Senior linebacker Mohamed Barry says now the Huskers have the size to compete with the traditional powers of the Big Ten. 

Frost says now he sees a confidence in the team because they’re doing things in the weight room that two years ago they never imagined they’d be able to do. 

“If you just walked in and saw our team right now compared to where it was a year ago, some of the kids don’t even look like the same kids,” Frost said. “We’re starting to look like a Nebraska football team’s supposed to look.”

I had Tom Osborne tell me the exact same thing on Friday.

So, in what appears to be becoming an offseason tradition, let’s look at the actual gains made on the media guide. Nebraska’s roster has been updated and, just like with last season, that means a slightly clearer picture at the results of another year in the weight room with Zach Duval. 

(An important caveat. These are never exact numbers, but they’re close enough. Quarterback Adrian Martinez’s listing is right on the dot. But, for example, with a guy like Barry, he told me he played at 225, sometimes 222 last season and now he’s up to 235, almost 237 this offseason. So not exact, but still informative.)

If you look at what’s happening in that table for guys who are now in their second go-around with Duval, it’s pretty interesting. In Year 1, Nebraska made massive weight gains across the board. You look at someone like Brenden Jaimes who went from a 250-pound redshirt freshman to a 300-pound sophomore in one offseason, or a guy like Ben Stille adding 35 pounds of muscle. A lot of that was just getting the team to a baseline standard for a football team.

That sounds harsh, but Nebraska’s strength program, as has been mentioned a few times since this staff’s arrival, was nowhere near where it needed to be. Last year was about just adding sheer size and getting guys into football shape.

It seems this offseason was about getting dudes in Frost Football Shape. 

A lot of skill position guys cut weight. Jaylin Bradley dropped 10 pounds (he looked huge in 2018 and noticeably slimmed down in the spring) while Jaevon McQuitty and JD Spielman and Mike Williams and Jaron Woodyard all cut weight.
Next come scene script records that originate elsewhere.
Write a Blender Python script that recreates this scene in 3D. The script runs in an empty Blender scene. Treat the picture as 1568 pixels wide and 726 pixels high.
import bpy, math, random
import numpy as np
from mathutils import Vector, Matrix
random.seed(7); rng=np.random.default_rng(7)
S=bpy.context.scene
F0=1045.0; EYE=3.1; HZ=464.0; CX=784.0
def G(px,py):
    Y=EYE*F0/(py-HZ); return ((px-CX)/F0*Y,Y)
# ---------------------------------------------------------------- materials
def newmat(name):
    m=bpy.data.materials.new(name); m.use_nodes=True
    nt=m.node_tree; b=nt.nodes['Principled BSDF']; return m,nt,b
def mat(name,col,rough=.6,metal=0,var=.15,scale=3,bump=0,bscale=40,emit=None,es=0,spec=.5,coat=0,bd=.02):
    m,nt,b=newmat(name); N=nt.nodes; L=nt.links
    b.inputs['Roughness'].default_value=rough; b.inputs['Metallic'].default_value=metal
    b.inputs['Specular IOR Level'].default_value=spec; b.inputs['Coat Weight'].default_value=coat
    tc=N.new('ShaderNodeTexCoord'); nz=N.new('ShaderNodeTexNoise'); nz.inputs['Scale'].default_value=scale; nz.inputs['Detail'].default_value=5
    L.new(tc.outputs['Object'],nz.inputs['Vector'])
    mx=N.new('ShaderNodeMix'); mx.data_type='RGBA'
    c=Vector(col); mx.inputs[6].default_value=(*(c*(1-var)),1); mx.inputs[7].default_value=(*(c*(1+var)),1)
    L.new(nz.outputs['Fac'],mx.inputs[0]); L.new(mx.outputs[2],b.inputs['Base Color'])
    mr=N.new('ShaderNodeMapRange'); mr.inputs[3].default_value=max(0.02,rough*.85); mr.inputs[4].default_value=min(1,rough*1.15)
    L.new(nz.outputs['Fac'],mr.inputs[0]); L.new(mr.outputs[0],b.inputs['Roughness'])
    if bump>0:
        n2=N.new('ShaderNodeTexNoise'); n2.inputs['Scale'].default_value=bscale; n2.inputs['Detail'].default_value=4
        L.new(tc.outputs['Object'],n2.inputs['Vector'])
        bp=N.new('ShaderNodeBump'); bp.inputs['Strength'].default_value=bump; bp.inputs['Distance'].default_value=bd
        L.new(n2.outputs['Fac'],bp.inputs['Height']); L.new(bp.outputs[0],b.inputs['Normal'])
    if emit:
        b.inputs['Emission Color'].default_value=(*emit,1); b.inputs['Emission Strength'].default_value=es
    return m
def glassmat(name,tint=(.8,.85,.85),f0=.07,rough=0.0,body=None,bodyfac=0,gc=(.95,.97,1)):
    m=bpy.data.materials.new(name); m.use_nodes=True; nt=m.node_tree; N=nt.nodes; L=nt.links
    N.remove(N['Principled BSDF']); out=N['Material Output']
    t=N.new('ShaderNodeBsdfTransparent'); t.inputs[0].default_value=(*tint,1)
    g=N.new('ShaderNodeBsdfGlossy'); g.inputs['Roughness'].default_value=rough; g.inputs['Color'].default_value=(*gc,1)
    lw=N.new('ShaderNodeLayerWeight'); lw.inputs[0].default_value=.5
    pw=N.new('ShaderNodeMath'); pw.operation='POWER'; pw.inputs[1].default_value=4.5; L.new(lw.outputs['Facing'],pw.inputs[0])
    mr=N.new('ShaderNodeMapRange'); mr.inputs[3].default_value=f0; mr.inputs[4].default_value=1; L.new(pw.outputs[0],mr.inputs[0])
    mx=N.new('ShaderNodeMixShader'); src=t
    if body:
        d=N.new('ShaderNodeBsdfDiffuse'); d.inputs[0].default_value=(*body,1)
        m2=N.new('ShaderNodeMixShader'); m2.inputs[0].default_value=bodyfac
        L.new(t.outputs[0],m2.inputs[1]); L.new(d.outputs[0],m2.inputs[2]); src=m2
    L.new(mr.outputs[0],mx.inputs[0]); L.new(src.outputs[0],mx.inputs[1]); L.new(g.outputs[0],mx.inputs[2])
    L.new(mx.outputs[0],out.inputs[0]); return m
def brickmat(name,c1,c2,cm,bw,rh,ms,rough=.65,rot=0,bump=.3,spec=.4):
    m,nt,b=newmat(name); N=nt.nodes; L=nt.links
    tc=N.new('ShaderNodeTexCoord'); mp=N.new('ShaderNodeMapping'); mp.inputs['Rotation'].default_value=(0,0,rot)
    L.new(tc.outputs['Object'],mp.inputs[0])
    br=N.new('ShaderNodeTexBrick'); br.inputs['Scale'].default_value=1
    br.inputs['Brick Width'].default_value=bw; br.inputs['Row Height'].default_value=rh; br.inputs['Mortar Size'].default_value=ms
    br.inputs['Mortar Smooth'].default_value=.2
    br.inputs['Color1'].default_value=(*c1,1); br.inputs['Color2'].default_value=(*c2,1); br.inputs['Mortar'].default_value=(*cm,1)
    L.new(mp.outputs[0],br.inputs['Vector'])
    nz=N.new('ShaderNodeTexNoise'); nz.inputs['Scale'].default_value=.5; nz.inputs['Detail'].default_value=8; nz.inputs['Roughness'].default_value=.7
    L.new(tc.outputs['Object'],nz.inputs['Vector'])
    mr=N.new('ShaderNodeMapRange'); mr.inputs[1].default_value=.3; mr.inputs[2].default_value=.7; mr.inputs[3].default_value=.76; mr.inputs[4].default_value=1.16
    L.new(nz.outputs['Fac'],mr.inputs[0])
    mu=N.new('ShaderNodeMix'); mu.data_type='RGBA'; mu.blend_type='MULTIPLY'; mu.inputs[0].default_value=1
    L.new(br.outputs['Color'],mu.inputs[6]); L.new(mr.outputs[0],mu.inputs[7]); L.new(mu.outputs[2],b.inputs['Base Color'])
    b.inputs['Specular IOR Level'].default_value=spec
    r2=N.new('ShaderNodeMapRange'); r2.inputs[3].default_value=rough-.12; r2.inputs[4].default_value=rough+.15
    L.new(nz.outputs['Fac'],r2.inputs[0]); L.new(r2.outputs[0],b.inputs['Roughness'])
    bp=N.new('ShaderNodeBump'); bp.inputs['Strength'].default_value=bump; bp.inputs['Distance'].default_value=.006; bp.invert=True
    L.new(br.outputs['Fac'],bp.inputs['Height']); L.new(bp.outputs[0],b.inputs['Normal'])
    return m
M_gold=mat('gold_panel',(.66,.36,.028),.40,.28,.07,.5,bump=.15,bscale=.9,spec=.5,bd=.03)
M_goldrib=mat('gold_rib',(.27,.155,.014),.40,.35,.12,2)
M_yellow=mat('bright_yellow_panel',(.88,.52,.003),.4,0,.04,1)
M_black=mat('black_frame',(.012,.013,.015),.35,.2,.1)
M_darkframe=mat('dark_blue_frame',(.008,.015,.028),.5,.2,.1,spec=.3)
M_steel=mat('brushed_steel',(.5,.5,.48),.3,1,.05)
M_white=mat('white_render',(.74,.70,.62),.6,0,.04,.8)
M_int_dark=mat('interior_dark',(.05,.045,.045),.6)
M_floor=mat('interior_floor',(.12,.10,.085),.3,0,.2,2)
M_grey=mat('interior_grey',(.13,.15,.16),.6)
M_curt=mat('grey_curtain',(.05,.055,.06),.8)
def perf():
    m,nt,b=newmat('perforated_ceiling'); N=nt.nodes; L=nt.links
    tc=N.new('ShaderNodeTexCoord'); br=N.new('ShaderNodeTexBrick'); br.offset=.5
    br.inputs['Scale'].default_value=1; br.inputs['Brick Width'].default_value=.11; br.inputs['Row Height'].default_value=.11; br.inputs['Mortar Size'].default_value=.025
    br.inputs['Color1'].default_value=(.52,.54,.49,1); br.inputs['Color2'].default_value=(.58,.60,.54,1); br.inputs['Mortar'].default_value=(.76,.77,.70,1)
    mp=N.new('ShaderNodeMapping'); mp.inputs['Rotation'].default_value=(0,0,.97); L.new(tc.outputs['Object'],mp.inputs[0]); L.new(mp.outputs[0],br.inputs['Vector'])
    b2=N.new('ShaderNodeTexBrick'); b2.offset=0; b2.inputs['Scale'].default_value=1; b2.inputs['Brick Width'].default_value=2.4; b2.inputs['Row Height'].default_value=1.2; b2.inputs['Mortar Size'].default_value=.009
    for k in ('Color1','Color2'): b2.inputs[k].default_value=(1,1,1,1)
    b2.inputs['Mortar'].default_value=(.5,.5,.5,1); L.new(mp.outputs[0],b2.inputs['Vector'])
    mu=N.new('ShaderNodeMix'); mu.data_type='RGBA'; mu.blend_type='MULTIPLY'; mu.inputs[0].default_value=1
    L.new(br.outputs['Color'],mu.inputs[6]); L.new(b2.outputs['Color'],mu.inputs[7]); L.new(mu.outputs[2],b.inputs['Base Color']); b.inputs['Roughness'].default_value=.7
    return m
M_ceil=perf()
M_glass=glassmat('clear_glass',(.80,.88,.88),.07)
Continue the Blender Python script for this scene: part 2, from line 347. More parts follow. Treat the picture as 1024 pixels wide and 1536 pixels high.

It’ll be interesting once fall camp opens to talk to guys about their body fat percentage; I would venture to say that was an area Duval targeted this offseason. Guys probably still added muscle while cutting five or so pounds because they dropped fat. 

Then there are guys like defensive linemen Casey Rogers and Tate Wildeman, neither of whom went through spring ball last year and got their first taste of winter conditioning this offseason. They’re both up 25 pounds after a year. 

Because he doesn’t talk to the media, it’s hard to really know the philosophies and specifics behind Duval’s weight room wizardry. But Frost trusts him wholeheartedly and the results are speaking for themselves. 

“He’s elite at what he does,” Frost said. “I think he’s taken the Husker Power approach and made it more scientific, more current, more up-to-date. He does a great job planning out what our players are going to do and motivating them. 

“The biggest factor is he’s the voice of our staff more of the year than the coaches are the voice of our staff. Our players are around the strength coaches more than they’re around us. Not just him but Andrew [Strop] and Jasen [Carlson] and the other guys in the weight room do a great job of being on the same page as us and carrying on some of the same approaches and ideas and even sayings and characteristics. … He really is an extension of what we’re doing.”

At his first Media Days appearance in 2018, Frost talked about his time at Oregon. He talked about the frustrations he had when the Ducks would get out-muscled, because that was the only way a team could beat their scheme. He talked about going to Central Florida and wanting Duval on his team because he thought if he could “marry Husker Power with Oregon speed,” he wouldn’t lose a football game. 

And when Year 2 rolled around there, they didn’t.

He said the same line again this go-around in Chicago. Duval is the key. 

How much closer this Husker team is to the physically dominant Husker teams Frost knew will go a long way in determining what Year 2 here will look like.